New Morgan Stanley Dark Liquidity Pool Goes Live

By Nina Mehta

At a time when most bulge-bracket firms are rolling out their first internal crossing system, Morgan Stanley has quietly launched its second. Called MS Pool, the alternative trading system matches orders on a continuous and anonymous basis. It went live in September.

"Whenever we can give clients liquidity, anonymity, lower cost and price improvement, that's a good equation," says Bill Neuberger, managing director and head of product development for electronic trading at Morgan Stanley.

MS Pool brings together orders from Morgan Stanley's retail, institutional and broker-dealer clients, as well as algorithmic flow and orders from the firm's internal trading desks. The latter include the cash, program and proprietary desks. Customers can opt out of trading against flow from these desks in MS Pool.

Morgan Stanley guarantees users of MS Pool that all orders matched will be price-improved-that is, buyers will pay less than the market's best offer and sellers will receive more than the market's best bid. If the spread is a penny wide, trades execute automatically at the midpoint.

The average print size is currently under 500 shares, although block trades have been printed. Customers can specify minimum cross sizes to avoid executing against smaller orders. "The goal isn't to do blocks on MS Pool, but it doesn't preclude blocks," Neuberger says.

Unlike some crossing systems, Neuberger stresses, MS Pool does not announce the names in which it was active at the end of the day. "That could be information leakage," he says. "The trade might not be over and there could be interest in it the next day."

He adds: "We want our crossing system to be anonymous, benign, and ungameable." Neuberger predicts that MS Pool will attain a cross rate of 5 percent to 6 percent.

That's similar to the cross rate on Morgan Stanley's original crossing system, launched in 1999. Known informally as ATS1, the system crosses algorithmic orders at the volume-weighted average price for particular time intervals.
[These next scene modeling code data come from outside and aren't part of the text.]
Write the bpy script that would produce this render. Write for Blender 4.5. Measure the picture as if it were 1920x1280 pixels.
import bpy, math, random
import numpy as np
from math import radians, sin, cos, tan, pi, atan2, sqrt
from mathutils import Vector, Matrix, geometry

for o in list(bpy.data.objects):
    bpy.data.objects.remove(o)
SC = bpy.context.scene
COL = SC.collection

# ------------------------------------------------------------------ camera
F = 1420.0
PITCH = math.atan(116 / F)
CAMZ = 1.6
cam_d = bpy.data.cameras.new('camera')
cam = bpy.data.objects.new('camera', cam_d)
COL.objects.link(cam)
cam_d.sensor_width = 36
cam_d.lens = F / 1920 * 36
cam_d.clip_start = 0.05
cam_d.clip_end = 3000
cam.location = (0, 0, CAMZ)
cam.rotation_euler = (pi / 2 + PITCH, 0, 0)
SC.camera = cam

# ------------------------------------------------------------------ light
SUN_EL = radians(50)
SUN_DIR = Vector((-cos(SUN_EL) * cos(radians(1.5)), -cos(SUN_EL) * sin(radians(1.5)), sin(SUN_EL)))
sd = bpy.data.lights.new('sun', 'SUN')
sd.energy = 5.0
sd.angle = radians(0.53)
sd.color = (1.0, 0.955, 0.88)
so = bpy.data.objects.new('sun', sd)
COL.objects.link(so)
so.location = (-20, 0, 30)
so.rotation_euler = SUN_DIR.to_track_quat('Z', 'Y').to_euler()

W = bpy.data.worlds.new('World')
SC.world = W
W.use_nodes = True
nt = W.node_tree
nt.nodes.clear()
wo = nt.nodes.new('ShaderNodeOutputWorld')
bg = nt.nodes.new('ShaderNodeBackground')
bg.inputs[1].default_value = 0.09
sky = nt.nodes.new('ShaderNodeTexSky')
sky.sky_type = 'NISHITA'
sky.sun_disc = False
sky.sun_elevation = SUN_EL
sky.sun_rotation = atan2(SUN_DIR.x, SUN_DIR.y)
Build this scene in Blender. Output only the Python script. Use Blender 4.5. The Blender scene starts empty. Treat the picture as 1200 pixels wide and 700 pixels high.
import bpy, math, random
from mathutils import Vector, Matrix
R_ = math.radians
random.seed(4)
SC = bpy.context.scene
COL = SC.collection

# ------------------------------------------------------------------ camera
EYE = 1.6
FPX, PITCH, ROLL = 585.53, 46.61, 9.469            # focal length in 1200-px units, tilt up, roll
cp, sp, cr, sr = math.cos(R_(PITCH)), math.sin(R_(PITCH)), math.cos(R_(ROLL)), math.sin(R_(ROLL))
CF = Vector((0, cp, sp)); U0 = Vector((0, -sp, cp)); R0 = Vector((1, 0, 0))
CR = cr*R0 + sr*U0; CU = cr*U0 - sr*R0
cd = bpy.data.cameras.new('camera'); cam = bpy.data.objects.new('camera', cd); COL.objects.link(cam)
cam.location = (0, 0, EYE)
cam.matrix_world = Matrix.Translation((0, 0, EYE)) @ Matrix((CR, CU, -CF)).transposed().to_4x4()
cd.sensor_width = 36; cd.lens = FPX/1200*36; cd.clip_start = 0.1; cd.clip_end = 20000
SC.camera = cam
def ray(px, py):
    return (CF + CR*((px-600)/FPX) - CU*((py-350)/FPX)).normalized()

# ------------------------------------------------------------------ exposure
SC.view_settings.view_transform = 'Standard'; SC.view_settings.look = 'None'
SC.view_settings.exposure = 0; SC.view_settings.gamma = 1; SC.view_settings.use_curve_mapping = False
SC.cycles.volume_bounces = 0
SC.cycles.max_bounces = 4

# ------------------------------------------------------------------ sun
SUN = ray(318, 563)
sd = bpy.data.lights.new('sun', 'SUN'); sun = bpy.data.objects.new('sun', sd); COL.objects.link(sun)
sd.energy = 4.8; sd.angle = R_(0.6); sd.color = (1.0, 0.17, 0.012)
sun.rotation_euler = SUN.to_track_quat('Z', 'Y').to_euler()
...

That flow comes through Passport (Morgan Stanley's electronic trading portal), FIX connections, and third-party order management systems, as well as the firm's internal desks. Customers can opt out of crossing against Morgan Stanley flow.

Algorithmic orders that go through Morgan Stanley's ATS1 and do not execute will now pass through MS Pool. Direct market access orders will go through MS Pool before being sent to other execution venues.